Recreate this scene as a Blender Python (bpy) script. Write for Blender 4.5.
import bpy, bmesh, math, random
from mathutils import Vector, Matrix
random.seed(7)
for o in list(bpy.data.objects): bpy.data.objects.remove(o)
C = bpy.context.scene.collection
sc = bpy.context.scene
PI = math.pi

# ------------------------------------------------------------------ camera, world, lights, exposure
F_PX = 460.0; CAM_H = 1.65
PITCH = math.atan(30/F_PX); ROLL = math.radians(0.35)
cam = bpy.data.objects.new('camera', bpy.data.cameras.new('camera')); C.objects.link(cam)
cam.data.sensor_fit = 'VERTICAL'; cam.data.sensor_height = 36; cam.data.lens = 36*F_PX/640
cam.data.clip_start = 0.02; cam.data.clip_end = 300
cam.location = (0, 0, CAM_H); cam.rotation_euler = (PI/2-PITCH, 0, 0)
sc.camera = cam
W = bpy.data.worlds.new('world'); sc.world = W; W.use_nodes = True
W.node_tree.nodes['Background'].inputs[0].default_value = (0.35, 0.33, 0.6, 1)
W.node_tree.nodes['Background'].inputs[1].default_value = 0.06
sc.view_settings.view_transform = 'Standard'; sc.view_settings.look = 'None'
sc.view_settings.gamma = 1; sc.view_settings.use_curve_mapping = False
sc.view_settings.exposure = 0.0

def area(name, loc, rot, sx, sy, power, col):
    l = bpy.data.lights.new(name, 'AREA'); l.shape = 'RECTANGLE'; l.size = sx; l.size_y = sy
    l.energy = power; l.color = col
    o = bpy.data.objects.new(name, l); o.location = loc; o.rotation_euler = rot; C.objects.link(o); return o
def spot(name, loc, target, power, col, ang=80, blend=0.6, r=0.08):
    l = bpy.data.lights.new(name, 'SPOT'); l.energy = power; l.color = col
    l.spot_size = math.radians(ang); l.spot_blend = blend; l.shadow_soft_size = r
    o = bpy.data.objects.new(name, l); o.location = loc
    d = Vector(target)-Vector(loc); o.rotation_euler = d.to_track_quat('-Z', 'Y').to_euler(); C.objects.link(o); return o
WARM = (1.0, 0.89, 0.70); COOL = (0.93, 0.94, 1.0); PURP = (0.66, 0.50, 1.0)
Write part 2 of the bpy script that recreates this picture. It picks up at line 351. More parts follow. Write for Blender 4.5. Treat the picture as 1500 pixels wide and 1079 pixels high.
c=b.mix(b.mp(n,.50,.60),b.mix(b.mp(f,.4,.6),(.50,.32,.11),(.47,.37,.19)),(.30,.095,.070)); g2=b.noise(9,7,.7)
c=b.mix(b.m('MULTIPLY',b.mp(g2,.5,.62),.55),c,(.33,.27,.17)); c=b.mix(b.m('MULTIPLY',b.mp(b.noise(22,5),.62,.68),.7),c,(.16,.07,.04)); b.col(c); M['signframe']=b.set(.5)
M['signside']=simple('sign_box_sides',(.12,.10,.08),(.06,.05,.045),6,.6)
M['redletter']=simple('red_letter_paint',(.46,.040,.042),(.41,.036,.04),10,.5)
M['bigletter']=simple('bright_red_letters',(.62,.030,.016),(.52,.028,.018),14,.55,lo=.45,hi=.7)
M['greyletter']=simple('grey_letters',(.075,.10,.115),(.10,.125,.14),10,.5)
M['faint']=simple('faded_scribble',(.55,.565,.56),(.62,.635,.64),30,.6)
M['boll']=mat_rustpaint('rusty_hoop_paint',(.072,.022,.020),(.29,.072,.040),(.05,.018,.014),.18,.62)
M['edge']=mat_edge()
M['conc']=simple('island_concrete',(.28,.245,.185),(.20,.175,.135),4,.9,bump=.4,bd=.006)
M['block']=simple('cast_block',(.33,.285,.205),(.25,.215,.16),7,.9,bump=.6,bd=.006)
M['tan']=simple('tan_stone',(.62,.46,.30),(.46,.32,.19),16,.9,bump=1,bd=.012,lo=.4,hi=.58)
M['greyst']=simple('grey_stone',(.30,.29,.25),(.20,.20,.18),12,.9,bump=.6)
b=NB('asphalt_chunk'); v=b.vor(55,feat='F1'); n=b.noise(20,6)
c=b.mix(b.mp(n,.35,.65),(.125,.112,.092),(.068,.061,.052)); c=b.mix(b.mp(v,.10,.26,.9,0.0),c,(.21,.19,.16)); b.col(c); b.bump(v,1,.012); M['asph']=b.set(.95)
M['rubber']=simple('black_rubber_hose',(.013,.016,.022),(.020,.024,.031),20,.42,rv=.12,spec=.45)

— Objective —
Above are the entries; repeat their lines exactly, from the first through the one that contains "PI = math.pi".

— Answer to this task —
Recreate this scene as a Blender Python (bpy) script. Write for Blender 4.5.
import bpy, bmesh, math, random
from mathutils import Vector, Matrix
random.seed(7)
for o in list(bpy.data.objects): bpy.data.objects.remove(o)
C = bpy.context.scene.collection
sc = bpy.context.scene
PI = math.pi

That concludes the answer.